In more complicated cases like "refer" and "open", it is possible that more than
one access right is missing, and presumably they'll both be listed in
missing-fs-accesses=. In this case, it is not clear to me whether the domain=
number is referring to the first or the second of these missing rights.
(Assuming that the domain= is about the domain which caused the denial.)
> As highlighted in comments, support for audit is not complete yet with
> this series: some actions are not logged (e.g. file reparenting), and
> rule additions are not logged neither.
When ftruncate(2) gets denied, it is also not possible to tell which of the
nested domains is responsible, without additional changes to what we carry
around in the file's security blob. (Right now, we calculate the overall
truncation right in advance at open(2) time, and just store that bit with the
newly opened file.)
> I'm also not sure if we need to have seccomp-like features such as
> SECCOMP_FILTER_FLAG_LOG, SECCOMP_RET_LOG, and
> /proc/sys/kernel/seccomp/actions_logged
>
> I'd like to get some early feedback on this proposal.

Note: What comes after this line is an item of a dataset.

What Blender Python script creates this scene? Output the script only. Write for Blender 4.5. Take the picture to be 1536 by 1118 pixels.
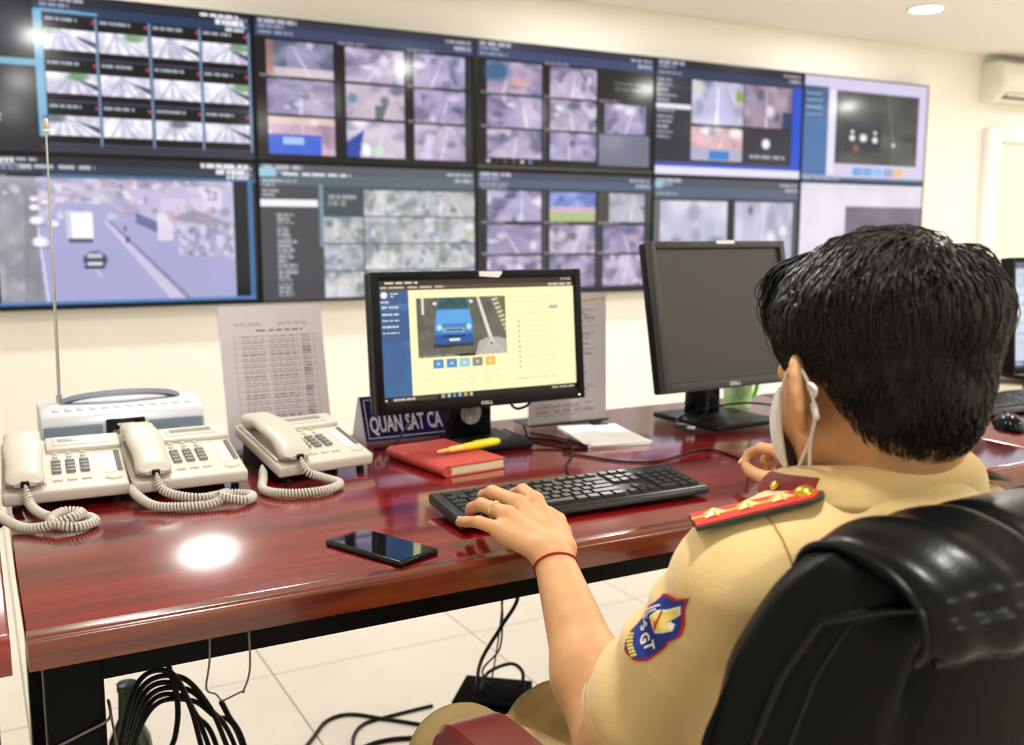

If you want to have the full feature set as proposed above for other operations
as well, like file reparenting and truncation, it'll complicate the Landlock
logic and increase the amount of data that needs to be kept around just for
logging. I'm not convinced that this is worth it. After all, the simpler the
Landlock implementation is, the easier it'll be to reason about its logic and
its security guarantees.
A possible simplification would be to omit the domain number which is
responsible for a "deny" decision. I feel that for debugging, knowing the fact
that Landlock denied an operation might already be a big step forward, and the
exact domain responsible for it might not be that important?